Requirement
All of the lines below are to be transcribed faithfully, with pictures excluded from the copy.

Source material
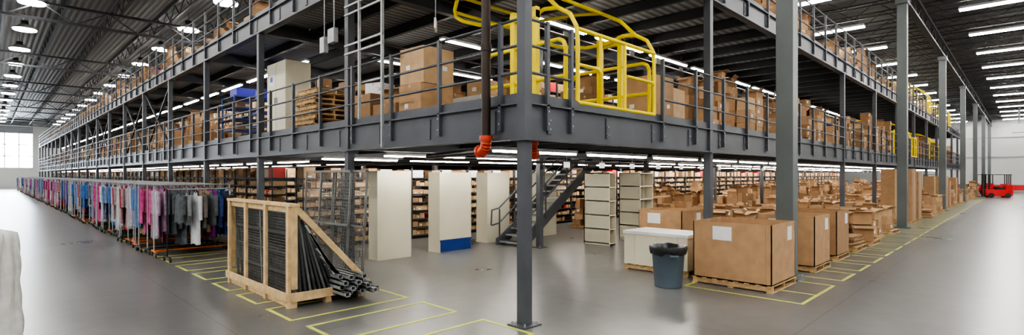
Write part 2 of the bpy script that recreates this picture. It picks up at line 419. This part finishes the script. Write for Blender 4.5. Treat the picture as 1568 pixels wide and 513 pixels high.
# ------------------------------------------------------------------ cream shelving cabinets
def cabinet(w,d,h,openface,name,loc,shelves=5,blue_base=False):
    c=MB();t=.025
    if openface is None:
        c.box(0,0,.03,w,d,h,cream)
        c.box(-.006,-.006,0,.03,.03,h+.01,cream);c.box(w-.03,-.006,0,w+.006,.03,h+.01,cream);c.box(-.006,d-.03,0,.03,d+.006,h+.01,cream)
        for z in(.0,h-.05): c.box(-.005,-.005,z,w+.005,d+.005,z+.05,cream)
    else:
        c.box(0,0,0,t,d,h,cream);c.box(w-t,0,0,w,d,h,cream);c.box(0,d-t,0,w,d,h,cream)
        for k in range(shelves+1):
            z=.05+(h-.08)*k/shelves;c.box(0,.005,z,w,d,z+.03,cream)
        if w>.5: c.box(w*.5-.01,.1,.05,w*.5+.01,d,h,cream_s)
    if blue_base:
        c.box(.02,-.03,.02,w-.02,-.006,.34,blue);c.box(.0,-.035,.3,w,-.006,.34,blue)
    return c.obj(name,loc)
cabinet(.97,.4,2.2,None,"cream_shelving_unit",(1.4,6.25,0))
cabinet(1.1,.5,2.17,None,"cream_shelving_unit",(3.26,6.2,0),blue_base=True)
cabinet(.95,.5,2.17,None,"cream_shelving_unit",(5.55,6.8,0))
cabinet(.95,.5,2.17,None,"cream_shelving_unit",(7.9,6.8,0))
cabinet(.34,.92,2.17,1,"cream_shelving_unit",(7.6,3.72,0))
cabinet(.8,.78,2.17,1,"cream_shelving_unit",(9.25,3.68,0))

# ------------------------------------------------------------------ wire mesh panels
def wpanel(w,h,step,r=.003,fr=.02,m=wire,fm=wire):
    p=MB()
    p.box(-fr,0,0,fr,.04,h,fm);p.box(-fr,w-.04,0,fr,w,h,fm);p.box(-fr,0,0,fr,w,.04,fm);p.box(-fr,0,h-.04,fr,w,h,fm);p.box(-fr,0,h*.5-.02,fr,w,h*.5+.02,fm)
    k=1
    while k*step<w:p.box(-r,k*step-r,0,r,k*step+r,h,m);k+=1
    k=1
    while k*step<h:p.box(-r,0,k*step-r,r,w,k*step+r,m);k+=1
    return p.mesh("wire_mesh_panel")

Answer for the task
Write part 2 of the bpy script that recreates this picture. It picks up at line 419. This part finishes the script. Write for Blender 4.5. Treat the picture as 1568 pixels wide and 513 pixels high.
# ------------------------------------------------------------------ cream shelving cabinets
def cabinet(w,d,h,openface,name,loc,shelves=5,blue_base=False):
    c=MB();t=.025
    if openface is None:
        c.box(0,0,.03,w,d,h,cream)
        c.box(-.006,-.006,0,.03,.03,h+.01,cream);c.box(w-.03,-.006,0,w+.006,.03,h+.01,cream);c.box(-.006,d-.03,0,.03,d+.006,h+.01,cream)
        for z in(.0,h-.05): c.box(-.005,-.005,z,w+.005,d+.005,z+.05,cream)
    else:
        c.box(0,0,0,t,d,h,cream);c.box(w-t,0,0,w,d,h,cream);c.box(0,d-t,0,w,d,h,cream)
        for k in range(shelves+1):
            z=.05+(h-.08)*k/shelves;c.box(0,.005,z,w,d,z+.03,cream)
        if w>.5: c.box(w*.5-.01,.1,.05,w*.5+.01,d,h,cream_s)
    if blue_base:
        c.box(.02,-.03,.02,w-.02,-.006,.34,blue);c.box(.0,-.035,.3,w,-.006,.34,blue)
    return c.obj(name,loc)
cabinet(.97,.4,2.2,None,"cream_shelving_unit",(1.4,6.25,0))
cabinet(1.1,.5,2.17,None,"cream_shelving_unit",(3.26,6.2,0),blue_base=True)
cabinet(.95,.5,2.17,None,"cream_shelving_unit",(5.55,6.8,0))
cabinet(.95,.5,2.17,None,"cream_shelving_unit",(7.9,6.8,0))
cabinet(.34,.92,2.17,1,"cream_shelving_unit",(7.6,3.72,0))
cabinet(.8,.78,2.17,1,"cream_shelving_unit",(9.25,3.68,0))

# ------------------------------------------------------------------ wire mesh panels
def wpanel(w,h,step,r=.003,fr=.02,m=wire,fm=wire):
    p=MB()
    p.box(-fr,0,0,fr,.04,h,fm);p.box(-fr,w-.04,0,fr,w,h,fm);p.box(-fr,0,0,fr,w,.04,fm);p.box(-fr,0,h-.04,fr,w,h,fm);p.box(-fr,0,h*.5-.02,fr,w,h*.5+.02,fm)
    k=1
    while k*step<w:p.box(-r,k*step-r,0,r,k*step+r,h,m);k+=1
    k=1
    while k*step<h:p.box(-r,0,k*step-r,r,w,k*step+r,m);k+=1
    return p.mesh("wire_mesh_panel")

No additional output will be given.